Ce concert aux allures de messe noire est lancé idéalement et la suite va être toute aussi prenante. Extraits du nouvel album ‘Malum’
et ‘Bad Blood’ confirment la forme de
Mayhem et la pertinence d’un nouvel album appelé à compter au sein de discographie. Taillées dans le meilleur d’un black pur et dur elles font leur effet sur un public fasciné et motivé malgré la fatigue. Avec ‘Symbols Of Bloodswords’ on retrouve un extrait de l’EP sorti en 1997 et on retrouve avec plaisir le son si malsain et habité porté par un chant d’une rare noirceur éructé avec une conviction profonde. Cette première partie de concert s’achève avec un dernier nouveau titre, ‘Invoke The Oath’, et force est de constater qu’il fait son effet avec un début calme qui prend à la gorge et une accélération en forme de coup de poing en pleine tronche. La partie suivant va nous plonger dans le passé sulfureux du groupe. Mayhem enchaine quatre extraits de son album mythique, "De Mysteriis Doom Sathanas" (
‘Freezing Moon’, ‘Pagan Fears’, ‘Life Eternal’ et ‘Buried By Time And Dust’) qui ravissent les fans. Ceux-ci retrouvent l’essence du genre quand il faisait peur avec le côté noir et une force de frappe remarquable, toujours portés par un Attila charismatique. Après ce passage fort la troisième partie repart en 1987 vers ‘Deathcrush’, le premier EP légendaire du groupe. Avec ‘Deathcrush’ et ‘Chainsaw Gustfuck’ les amateurs d’histoire du black métal sont aux anges et retrouvent un son froid, primaire et violent qui a forgé la légende. La partie finale va être mémorable et faire office de bouquet final. ‘Ancient Skin’ débute et ne fait pas dans la dentelle avec une brutalité intense porté par une belle maitrise de musiciens prouvant que la violence n’est pas que du bruit sans âme. Enfin ‘Carnage’ et ‘Pure Fucking Armageddon’ replongent aux racines du mal à l’époque d’Euronymus. Elles achèvent un public ravi de retrouver de tels classiques en live avec la même énergie malsaine et son côté cru dérangeant. La dernière fait office de descente finale aux enfers, nous rappelant à quel point
Mayhem avait marqué de son empreinte le petit monde métallique. Ce concert a été une réussite totale, le groupe était en grande forme et a balancé une
set list remarquable, piochant dans les meilleurs de ses vies. Le public en ressort conquis et encore sous ce charme vénéneux si puissant.

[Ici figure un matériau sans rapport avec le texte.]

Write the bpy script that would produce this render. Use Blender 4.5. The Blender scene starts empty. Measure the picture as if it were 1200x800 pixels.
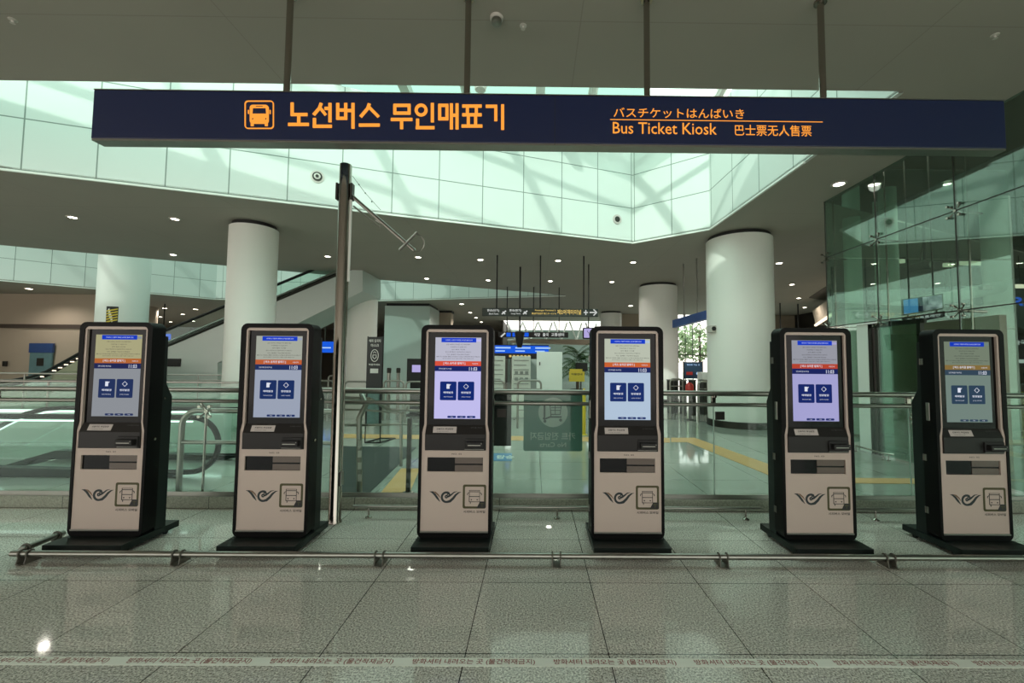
import bpy, math, random
from math import pi, sin, cos, radians, atan, atan2, hypot
from mathutils import Vector, Matrix
from mathutils.geometry import tessellate_polygon
random.seed(7)
COL = bpy.context.scene.collection
# ---------------------------------------------------------------- camera
F = 500.0
CX = 629.0
CAM = Vector((0, 0, 1.4))
ROT = Matrix.Rotation(radians(-.385), 3, 'Z') @ Matrix.Rotation(radians(93.05), 3, 'X') @ Matrix.Rotation(.0079, 3, 'Z')
cd = bpy.data.cameras.new('camera'); cam = bpy.data.objects.new('camera', cd); COL.objects.link(cam)
cam.matrix_world = Matrix.Translation(CAM) @ ROT.to_4x4()
cd.sensor_width = 36; cd.lens = F / 1200 * 36; cd.shift_x = -(CX - 600) / 1200; cd.clip_start = .05; cd.clip_end = 300
bpy.context.scene.camera = cam
def ray(px, py): return ROT @ Vector(((px - CX) / F, (400 - py) / F, -1))
def at(px, py, Y):                 # the point of the place seen at that pixel, Y metres ahead
    d = ray(px, py); return CAM + d * (Y / d.y)
def on(px, py, z):                 # the same on the level z
    d = ray(px, py); return CAM + d * ((z - CAM.z) / d.z)
# ---------------------------------------------------------------- materials
def new_mat(n):
    m = bpy.data.materials.new(n); m.use_nodes = True; nt = m.node_tree; nt.nodes.clear()
    return m, nt, nt.nodes.new('ShaderNodeOutputMaterial')
def lin(c): return tuple((x / 255 / 12.92 if x / 255 <= .04045 else ((x / 255 + .055) / 1.055) ** 2.4) for x in c) + (1,)
def pbr(n, rgb, rough=.5, metal=0, noise=0, nscale=20, bump=0, spec=.5, coat=0):
    m, nt, out = new_mat(n); b = nt.nodes.new('ShaderNodeBsdfPrincipled')
    c = lin(rgb); b.inputs['Base Color'].default_value = c
    b.inputs['Roughness'].default_value = rough; b.inputs['Metallic'].default_value = metal
    b.inputs['Specular IOR Level'].default_value = spec; b.inputs['Coat Weight'].default_value = coat
    nt.links.new(b.outputs[0], out.inputs[0])
    if noise or bump:
        tc = nt.nodes.new('ShaderNodeTexCoord'); nz = nt.nodes.new('ShaderNodeTexNoise')
        nz.inputs['Scale'].default_value = nscale; nz.inputs['Detail'].default_value = 4
        nt.links.new(tc.outputs['Object'], nz.inputs['Vector'])
        if noise:
            r = nt.nodes.new('ShaderNodeMapRange'); r.inputs['To Min'].default_value = 1 - noise; r.inputs['To Max'].default_value = 1 + noise
            nt.links.new(nz.outputs['Fac'], r.inputs[0])
            v = nt.nodes.new('ShaderNodeVectorMath'); v.operation = 'SCALE'; v.inputs[0].default_value = c[:3]
            nt.links.new(r.outputs[0], v.inputs['Scale']); nt.links.new(v.outputs[0], b.inputs['Base Color'])
        if bump:
            bp = nt.nodes.new('ShaderNodeBump'); bp.inputs['Strength'].default_value = bump; bp.inputs['Distance'].default_value = .01
            nt.links.new(nz.outputs['Fac'], bp.inputs['Height']); nt.links.new(bp.outputs[0], b.inputs['Normal'])
    return m
def emi(n, rgb, s=1.0):
    m, nt, out = new_mat(n); e = nt.nodes.new('ShaderNodeEmission'); e.inputs[0].default_value = lin(rgb); e.inputs[1].default_value = s
    nt.links.new(e.outputs[0], out.inputs[0]); return m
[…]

Ceci achève en beauté un remarquable week-end d’art noir. Chaque prestation a été forte en âme et en émotions, le tout dans un cadre formidable qui a beaucoup aidé à instaurer l'ambiance si particulière. Il nous reste à remercier l’organisation, l’équipe de Nao Noïse et celles du Métaphone pour leur accueil et leur travail, et leur donner rendez-vous pour de nouvelles aventures musicales au service de la musique et de la culture en général.